Wednesday, 7 January 2009

Britain Liberated From Mumbo-Jumbo By Humanist Buses

Millions of people across the country - but especially in London, where the journalists live - have been joyfully casting off the fetters of their medieval religious indoctrination today after being told by a bus that there was probably no God.
"There I was at eight this morning, freezing my ass off, waiting for another number 11 because the first one didn't even bloody stop, and thinking, 'Please God, let the next one not be full,' and sure enough the next one shot by as well," said some shivering bloke who was too poor to own a car, so we didn't bother to ask his name. "Only this one had a poster on it saying: 'There's probably no God. Now stop worrying and enjoy your life.' Those cheeky humanist bastards have certainly opened my eyes. Screw you, God."

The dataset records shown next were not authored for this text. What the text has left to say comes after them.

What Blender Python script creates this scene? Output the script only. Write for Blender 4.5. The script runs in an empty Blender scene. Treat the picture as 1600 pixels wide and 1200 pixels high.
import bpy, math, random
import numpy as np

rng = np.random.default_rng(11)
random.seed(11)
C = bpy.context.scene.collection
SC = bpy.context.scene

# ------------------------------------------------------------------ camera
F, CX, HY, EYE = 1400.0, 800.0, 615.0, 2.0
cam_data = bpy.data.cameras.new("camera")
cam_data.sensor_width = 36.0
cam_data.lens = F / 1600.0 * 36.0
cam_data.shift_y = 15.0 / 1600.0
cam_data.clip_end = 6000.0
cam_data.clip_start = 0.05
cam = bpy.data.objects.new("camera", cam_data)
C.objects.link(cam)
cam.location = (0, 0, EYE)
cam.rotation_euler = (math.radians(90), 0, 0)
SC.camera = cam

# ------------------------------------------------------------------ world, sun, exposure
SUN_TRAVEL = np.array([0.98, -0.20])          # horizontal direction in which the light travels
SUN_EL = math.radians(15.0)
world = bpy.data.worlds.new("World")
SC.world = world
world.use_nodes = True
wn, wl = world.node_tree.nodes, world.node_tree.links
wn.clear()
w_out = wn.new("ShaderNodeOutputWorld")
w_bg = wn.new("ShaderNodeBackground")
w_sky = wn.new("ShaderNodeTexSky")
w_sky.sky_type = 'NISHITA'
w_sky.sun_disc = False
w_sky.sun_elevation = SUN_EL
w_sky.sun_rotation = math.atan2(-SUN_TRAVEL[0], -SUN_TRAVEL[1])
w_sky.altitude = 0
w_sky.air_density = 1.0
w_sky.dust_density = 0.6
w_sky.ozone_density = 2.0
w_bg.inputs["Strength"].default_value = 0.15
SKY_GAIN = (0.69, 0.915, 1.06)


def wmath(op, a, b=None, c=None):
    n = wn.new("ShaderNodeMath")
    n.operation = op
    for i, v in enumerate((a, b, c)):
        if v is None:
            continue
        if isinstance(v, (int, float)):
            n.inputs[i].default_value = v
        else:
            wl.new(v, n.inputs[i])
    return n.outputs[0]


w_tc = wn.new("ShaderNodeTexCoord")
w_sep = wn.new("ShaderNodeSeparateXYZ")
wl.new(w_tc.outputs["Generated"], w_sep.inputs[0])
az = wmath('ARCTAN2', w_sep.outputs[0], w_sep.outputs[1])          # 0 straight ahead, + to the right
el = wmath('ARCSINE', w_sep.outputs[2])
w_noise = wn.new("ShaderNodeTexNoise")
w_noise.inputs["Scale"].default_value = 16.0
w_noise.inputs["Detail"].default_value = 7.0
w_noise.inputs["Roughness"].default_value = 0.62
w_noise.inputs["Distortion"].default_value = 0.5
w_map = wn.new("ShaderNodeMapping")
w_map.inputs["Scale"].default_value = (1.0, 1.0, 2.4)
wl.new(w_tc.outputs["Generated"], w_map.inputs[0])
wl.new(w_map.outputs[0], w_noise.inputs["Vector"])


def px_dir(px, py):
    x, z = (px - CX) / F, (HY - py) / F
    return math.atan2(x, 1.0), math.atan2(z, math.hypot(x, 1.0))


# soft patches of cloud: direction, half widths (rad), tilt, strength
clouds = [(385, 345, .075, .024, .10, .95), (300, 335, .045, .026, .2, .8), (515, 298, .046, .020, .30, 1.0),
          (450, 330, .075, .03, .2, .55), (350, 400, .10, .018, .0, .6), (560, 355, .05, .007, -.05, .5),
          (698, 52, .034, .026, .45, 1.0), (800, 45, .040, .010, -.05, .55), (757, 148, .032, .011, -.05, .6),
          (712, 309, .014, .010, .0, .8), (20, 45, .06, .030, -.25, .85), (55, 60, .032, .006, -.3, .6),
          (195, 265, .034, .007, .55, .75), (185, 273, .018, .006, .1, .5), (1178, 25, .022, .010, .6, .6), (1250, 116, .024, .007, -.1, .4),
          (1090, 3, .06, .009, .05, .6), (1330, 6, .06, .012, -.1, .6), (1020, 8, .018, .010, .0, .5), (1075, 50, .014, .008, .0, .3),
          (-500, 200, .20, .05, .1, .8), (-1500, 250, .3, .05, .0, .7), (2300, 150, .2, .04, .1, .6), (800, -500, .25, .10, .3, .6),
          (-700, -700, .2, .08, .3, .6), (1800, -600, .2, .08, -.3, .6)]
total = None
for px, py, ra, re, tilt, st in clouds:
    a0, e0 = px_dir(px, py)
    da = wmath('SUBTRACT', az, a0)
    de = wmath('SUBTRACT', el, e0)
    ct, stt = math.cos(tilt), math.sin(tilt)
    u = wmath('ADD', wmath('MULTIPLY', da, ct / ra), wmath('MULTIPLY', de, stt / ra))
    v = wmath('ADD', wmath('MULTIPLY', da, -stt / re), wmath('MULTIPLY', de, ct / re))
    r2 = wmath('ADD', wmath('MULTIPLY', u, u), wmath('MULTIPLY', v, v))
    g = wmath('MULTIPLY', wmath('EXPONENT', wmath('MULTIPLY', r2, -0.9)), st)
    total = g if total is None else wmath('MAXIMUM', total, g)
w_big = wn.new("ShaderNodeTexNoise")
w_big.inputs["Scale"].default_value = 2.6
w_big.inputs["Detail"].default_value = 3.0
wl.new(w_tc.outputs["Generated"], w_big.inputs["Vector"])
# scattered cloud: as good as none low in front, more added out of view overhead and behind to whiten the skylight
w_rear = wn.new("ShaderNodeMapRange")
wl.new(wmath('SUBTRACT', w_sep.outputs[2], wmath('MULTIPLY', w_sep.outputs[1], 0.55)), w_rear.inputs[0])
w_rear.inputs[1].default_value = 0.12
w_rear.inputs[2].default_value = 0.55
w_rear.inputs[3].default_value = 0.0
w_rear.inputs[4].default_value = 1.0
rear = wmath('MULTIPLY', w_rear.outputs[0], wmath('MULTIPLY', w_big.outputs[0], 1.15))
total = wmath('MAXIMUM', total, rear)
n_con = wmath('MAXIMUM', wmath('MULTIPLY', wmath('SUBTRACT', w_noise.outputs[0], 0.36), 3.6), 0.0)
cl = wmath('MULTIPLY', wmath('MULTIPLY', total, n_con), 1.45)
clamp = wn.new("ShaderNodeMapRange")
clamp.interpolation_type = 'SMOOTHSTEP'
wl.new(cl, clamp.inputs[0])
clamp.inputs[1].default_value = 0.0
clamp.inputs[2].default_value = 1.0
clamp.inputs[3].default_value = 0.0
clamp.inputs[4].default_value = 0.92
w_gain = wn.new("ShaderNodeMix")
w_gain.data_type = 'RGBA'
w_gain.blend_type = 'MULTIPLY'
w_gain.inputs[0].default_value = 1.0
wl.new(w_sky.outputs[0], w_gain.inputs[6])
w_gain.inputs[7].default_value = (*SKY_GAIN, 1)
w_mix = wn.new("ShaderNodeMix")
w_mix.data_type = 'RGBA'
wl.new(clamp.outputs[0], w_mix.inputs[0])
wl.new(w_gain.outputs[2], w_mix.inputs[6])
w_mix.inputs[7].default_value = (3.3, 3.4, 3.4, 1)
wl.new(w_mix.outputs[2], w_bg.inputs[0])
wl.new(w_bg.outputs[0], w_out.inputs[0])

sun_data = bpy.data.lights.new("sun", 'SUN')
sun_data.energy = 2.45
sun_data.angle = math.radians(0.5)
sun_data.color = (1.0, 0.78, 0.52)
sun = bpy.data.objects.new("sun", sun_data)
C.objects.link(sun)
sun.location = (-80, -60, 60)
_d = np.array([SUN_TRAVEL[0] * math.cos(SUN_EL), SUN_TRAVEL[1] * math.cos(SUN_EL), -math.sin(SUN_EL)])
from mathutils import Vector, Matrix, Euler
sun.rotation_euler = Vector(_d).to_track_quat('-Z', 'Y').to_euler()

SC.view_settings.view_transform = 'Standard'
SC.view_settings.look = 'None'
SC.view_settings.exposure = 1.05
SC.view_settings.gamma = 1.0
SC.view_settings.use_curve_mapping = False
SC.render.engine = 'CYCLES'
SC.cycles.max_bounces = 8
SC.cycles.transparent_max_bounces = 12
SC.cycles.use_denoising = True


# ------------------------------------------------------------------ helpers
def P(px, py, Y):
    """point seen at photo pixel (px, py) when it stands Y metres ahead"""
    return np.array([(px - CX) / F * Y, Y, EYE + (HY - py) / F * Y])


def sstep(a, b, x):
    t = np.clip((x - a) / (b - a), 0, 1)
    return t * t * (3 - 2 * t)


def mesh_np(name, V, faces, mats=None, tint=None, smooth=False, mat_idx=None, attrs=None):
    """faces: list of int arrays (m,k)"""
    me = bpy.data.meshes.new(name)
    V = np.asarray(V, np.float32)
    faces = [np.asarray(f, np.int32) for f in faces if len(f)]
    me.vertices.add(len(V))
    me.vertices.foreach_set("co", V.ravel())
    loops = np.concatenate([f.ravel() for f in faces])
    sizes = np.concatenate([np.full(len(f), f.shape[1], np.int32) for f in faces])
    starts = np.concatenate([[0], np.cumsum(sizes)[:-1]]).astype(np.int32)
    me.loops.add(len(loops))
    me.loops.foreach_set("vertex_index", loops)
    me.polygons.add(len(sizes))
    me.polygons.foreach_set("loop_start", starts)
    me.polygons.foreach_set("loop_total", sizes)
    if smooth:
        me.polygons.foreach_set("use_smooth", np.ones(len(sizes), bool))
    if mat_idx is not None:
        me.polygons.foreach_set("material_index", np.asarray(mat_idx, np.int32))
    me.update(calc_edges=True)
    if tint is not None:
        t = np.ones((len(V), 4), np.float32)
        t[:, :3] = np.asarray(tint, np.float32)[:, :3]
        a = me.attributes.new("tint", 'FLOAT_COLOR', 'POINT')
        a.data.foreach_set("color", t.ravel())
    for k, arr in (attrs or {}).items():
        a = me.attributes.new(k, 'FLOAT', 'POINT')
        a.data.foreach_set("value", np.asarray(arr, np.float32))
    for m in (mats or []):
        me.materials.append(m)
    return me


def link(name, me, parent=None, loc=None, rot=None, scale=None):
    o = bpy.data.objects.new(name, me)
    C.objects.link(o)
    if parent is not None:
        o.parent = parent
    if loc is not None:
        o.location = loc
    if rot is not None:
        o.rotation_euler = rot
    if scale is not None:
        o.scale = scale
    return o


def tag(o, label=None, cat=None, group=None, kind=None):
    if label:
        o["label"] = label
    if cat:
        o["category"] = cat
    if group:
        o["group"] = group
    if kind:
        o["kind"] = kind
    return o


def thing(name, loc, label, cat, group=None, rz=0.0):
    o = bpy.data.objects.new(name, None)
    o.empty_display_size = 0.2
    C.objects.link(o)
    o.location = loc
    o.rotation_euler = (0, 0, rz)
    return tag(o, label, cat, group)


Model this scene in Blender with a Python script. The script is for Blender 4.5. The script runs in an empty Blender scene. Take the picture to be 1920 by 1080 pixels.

"I wish I'd been enlightened by a bus thirty years ago," said an ageing vicar as he angrily tore off his white collar and threw it in the gutter. "If only this revelation had been publicised widely in my day, I might have had a proper career and paid for a decent house by now, with a worthwhile pension to look forward to. Bugger."
Churches, mosques, synagogues and temples across the nation stood empty, as their newly-enlightened congregations flocked instead to their local bus stations and begged the atheist buses to tell them what to think instead.
Fundamentalist Christians, however, remain largely unmoved by the buses' message of liberation from the chains of outmoded deism.
"Where did these buses come from?" demanded one wild-eyed believer. "You can't tell me that these wondrous machines are descended from ugly, tree-dwelling stagecoaches. Look at the miracle of the self-lowering front suspension. Surely that didn't just 'evolve' by random chance? I tell you, it was designed by an intelligent being."
"Brothers and sisters, your faith is being tested," he proclaimed. "I urge you to resist Satan's weasel words by shunning these godless heathen buses and travelling instead only by faithful, believing trains or righteous, God-fearing taxis. Hallelujah!"
Meanwhile, Brian Souter and Ann Gloag - the devout, anti-gay brother and sister who own the caring, charitable Christian bus company Stagecoach - warned that any of their buses found professing unspeakable atheist heresies would be cast into outer darkness (i.e. put on the hellish night-bus run) for all eternity.